The Importance of an Estate Plan

As a financial planner, it’s astonishing to see wealthy individuals, like music legends Michael Jackson, Jimi Hendrix, Bob Marley, and Amy Winehouse, who pass away without a will or estate plan. These individuals have so much to protect, including real estate, intellectual property, and tangible assets worth millions of dollars, yet they don’t take the necessary steps to protect their assets.  However, it is not just with musicians where we see this happen; it’s everywhere.  Even our nation’s 16th President, Abraham Lincoln, is the first president to be assassinated and the first president to die without a will- despite being a lawyer himself.

Studies have shown that over half of Americans don’t have a will, and there could be many reasons for this. It could be due to the emotional turmoil that comes with facing our own mortality, a lack of trust in family members and advisors, or the belief that we have plenty of time to prepare. But not having an estate plan is a huge mistake as it could result in your assets going to individuals or organizations you never intended to receive them.

It’s important to note that not all assets will necessarily go through a will. For example, assets held in retirement accounts or life insurance policies will pass to beneficiaries designated on those accounts. Joint accounts will be passed to the surviving owner. Some financial accounts may have a “transfer or payable on death” designation, meaning the account will pass to the beneficiary designated on the account.

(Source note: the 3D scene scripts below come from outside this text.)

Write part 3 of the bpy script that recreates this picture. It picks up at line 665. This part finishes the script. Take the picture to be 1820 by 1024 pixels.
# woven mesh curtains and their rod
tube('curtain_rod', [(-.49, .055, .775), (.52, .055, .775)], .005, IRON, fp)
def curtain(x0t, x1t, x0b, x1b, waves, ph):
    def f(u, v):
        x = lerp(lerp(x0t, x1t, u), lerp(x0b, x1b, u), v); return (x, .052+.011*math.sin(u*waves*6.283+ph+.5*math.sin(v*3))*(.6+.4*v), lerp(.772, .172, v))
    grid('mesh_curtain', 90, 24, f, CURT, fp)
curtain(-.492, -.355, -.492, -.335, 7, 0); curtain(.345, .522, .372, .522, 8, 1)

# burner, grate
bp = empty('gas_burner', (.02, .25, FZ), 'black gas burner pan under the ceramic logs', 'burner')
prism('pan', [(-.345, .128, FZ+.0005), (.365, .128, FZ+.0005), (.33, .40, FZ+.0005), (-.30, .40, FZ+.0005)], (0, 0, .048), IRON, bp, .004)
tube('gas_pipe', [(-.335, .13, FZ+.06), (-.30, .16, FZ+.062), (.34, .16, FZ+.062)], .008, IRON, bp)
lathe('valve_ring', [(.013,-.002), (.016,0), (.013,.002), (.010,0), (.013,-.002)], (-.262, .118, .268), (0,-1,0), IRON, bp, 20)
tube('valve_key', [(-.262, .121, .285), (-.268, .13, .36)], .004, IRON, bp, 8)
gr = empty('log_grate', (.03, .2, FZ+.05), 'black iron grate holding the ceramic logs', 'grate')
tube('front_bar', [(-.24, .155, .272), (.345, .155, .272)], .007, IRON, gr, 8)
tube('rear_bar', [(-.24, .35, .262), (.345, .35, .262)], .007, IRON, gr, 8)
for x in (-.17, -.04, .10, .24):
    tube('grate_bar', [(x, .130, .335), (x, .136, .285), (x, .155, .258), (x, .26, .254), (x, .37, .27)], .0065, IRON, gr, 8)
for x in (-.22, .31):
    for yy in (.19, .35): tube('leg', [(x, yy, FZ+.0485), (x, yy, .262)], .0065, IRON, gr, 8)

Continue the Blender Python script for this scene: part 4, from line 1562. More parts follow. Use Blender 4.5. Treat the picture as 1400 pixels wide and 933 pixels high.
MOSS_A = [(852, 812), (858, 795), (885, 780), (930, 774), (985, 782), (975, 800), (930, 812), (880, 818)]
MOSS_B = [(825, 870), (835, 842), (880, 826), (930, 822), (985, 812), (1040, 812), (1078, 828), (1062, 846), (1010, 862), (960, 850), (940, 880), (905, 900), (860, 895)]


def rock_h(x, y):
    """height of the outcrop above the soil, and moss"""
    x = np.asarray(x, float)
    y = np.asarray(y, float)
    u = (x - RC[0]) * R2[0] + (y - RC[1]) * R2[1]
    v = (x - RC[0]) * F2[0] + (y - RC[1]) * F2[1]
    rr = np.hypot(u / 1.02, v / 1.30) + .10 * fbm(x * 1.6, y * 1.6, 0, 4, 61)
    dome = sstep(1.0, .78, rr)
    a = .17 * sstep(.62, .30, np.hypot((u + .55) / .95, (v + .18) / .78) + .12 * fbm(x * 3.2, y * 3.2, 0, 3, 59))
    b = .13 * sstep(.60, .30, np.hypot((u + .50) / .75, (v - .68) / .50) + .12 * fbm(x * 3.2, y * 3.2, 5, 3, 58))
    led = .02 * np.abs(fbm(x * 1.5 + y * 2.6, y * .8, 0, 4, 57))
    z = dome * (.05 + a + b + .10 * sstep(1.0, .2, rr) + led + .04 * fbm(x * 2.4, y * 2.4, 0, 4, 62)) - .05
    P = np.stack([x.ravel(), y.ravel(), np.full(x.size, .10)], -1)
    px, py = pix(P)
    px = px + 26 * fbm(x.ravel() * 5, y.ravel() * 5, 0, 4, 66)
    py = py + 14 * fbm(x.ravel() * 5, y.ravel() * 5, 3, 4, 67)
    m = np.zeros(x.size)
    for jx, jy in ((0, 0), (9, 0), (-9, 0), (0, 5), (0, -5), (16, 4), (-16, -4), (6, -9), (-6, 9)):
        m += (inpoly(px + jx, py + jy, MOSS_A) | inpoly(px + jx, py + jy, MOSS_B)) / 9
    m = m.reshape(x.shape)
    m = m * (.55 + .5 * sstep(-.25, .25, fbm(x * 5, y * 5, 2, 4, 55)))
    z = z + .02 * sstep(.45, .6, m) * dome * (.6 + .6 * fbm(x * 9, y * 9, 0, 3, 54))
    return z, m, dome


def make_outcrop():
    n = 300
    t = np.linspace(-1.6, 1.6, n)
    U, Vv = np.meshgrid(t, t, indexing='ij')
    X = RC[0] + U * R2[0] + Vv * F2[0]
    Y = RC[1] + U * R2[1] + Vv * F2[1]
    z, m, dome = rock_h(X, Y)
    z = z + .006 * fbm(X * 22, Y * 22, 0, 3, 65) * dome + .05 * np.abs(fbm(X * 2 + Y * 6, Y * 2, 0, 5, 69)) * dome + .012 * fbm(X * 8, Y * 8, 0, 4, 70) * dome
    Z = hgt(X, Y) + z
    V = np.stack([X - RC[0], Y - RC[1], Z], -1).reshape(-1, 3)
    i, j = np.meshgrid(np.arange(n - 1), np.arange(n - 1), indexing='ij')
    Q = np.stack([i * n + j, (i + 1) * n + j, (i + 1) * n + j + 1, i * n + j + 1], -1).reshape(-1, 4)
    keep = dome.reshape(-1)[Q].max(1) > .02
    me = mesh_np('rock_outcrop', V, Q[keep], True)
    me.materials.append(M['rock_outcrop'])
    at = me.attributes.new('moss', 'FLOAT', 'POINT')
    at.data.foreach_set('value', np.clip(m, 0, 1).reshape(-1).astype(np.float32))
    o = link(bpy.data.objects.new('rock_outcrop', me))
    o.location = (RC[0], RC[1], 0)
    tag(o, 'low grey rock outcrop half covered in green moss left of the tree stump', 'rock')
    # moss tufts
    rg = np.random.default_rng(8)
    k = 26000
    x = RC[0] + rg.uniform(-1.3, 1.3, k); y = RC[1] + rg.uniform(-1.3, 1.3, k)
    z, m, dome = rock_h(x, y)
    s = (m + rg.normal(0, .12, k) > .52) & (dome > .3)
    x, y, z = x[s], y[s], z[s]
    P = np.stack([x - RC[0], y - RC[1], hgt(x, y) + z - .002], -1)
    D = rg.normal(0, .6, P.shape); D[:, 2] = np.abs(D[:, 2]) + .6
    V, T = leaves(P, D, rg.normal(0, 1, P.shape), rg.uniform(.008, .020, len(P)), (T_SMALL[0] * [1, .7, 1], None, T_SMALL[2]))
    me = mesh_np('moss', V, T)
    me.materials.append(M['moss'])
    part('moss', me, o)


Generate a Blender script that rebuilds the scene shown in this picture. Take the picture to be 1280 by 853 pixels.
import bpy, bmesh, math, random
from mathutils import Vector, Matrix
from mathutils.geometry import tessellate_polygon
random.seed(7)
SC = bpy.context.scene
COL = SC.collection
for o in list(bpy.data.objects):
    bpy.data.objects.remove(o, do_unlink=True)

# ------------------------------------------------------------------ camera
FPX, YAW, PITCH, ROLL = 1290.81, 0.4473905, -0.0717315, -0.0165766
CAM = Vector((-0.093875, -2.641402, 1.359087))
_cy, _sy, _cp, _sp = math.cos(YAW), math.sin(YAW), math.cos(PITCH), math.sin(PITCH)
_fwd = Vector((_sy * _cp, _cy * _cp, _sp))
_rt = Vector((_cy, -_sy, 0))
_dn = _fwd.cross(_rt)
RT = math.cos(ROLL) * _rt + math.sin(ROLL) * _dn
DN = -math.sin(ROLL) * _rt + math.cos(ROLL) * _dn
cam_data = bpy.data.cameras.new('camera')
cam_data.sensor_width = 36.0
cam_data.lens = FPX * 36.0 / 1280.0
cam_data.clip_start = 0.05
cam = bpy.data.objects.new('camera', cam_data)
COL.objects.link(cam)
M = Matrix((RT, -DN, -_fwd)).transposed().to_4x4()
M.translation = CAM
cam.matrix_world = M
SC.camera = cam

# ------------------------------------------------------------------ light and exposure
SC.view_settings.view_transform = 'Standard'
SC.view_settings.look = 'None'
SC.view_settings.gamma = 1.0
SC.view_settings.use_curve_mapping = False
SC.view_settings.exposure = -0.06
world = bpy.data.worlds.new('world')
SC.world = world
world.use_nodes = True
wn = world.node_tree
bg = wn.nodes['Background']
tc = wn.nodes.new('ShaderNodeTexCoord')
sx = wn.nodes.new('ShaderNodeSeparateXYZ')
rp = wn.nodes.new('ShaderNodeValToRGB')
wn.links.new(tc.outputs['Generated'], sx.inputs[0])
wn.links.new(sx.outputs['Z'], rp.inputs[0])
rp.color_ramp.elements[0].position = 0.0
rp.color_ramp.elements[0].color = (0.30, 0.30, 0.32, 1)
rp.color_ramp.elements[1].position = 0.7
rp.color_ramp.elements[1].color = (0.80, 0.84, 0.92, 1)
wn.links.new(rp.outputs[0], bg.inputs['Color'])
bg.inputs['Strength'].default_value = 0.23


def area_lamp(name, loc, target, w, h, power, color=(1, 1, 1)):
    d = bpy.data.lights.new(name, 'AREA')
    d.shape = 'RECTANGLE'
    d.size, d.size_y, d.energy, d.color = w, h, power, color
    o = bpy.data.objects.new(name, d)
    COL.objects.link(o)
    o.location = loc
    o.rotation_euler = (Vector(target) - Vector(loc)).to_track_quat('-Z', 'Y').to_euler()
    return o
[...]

Every state has its laws governing asset distribution in the absence of a will. In Pennsylvania, for example, if you have a spouse but no children or surviving parents, your spouse will receive your entire estate. But if you have children or surviving parents, they will each get a share that reduces the spouse’s portion of the estate.

In addition to assets, it’s important to consider who will take care of your minor children and manage their property if your spouse has passed away before you. If you’re a business owner, your minor children could end up owning a portion of the business, leaving their court-appointed guardian acting as a partner on their behalf. It’s essential to have a will in place to avoid such scenarios, and if you’re in business with non-family members, you may require all partners to have a will.

Keeping your will in a safe and accessible location is vital, and your executor or attorney may be a good choice for keeping the original copy. In addition, it’s crucial to review your beneficiary designations on retirement accounts and insurance policies, as well as joint accounts, to ensure they align with your wishes. You should also review your will every few years or after significant life changes, such as divorce, remarriage, birth of children or grandchildren, or retirement.

Not having a will or improper estate planning can result in numerous situations, including heirs receiving assets that you didn’t intend them to receive, disputes over your assets, and your minor children’s guardianship and inheritance. To prevent these scenarios, preparing a will and reviewing it at least annually is essential. Don’t wait to plan for your future, take lessons from these tragic celebrity deaths, and protect your assets and loved ones.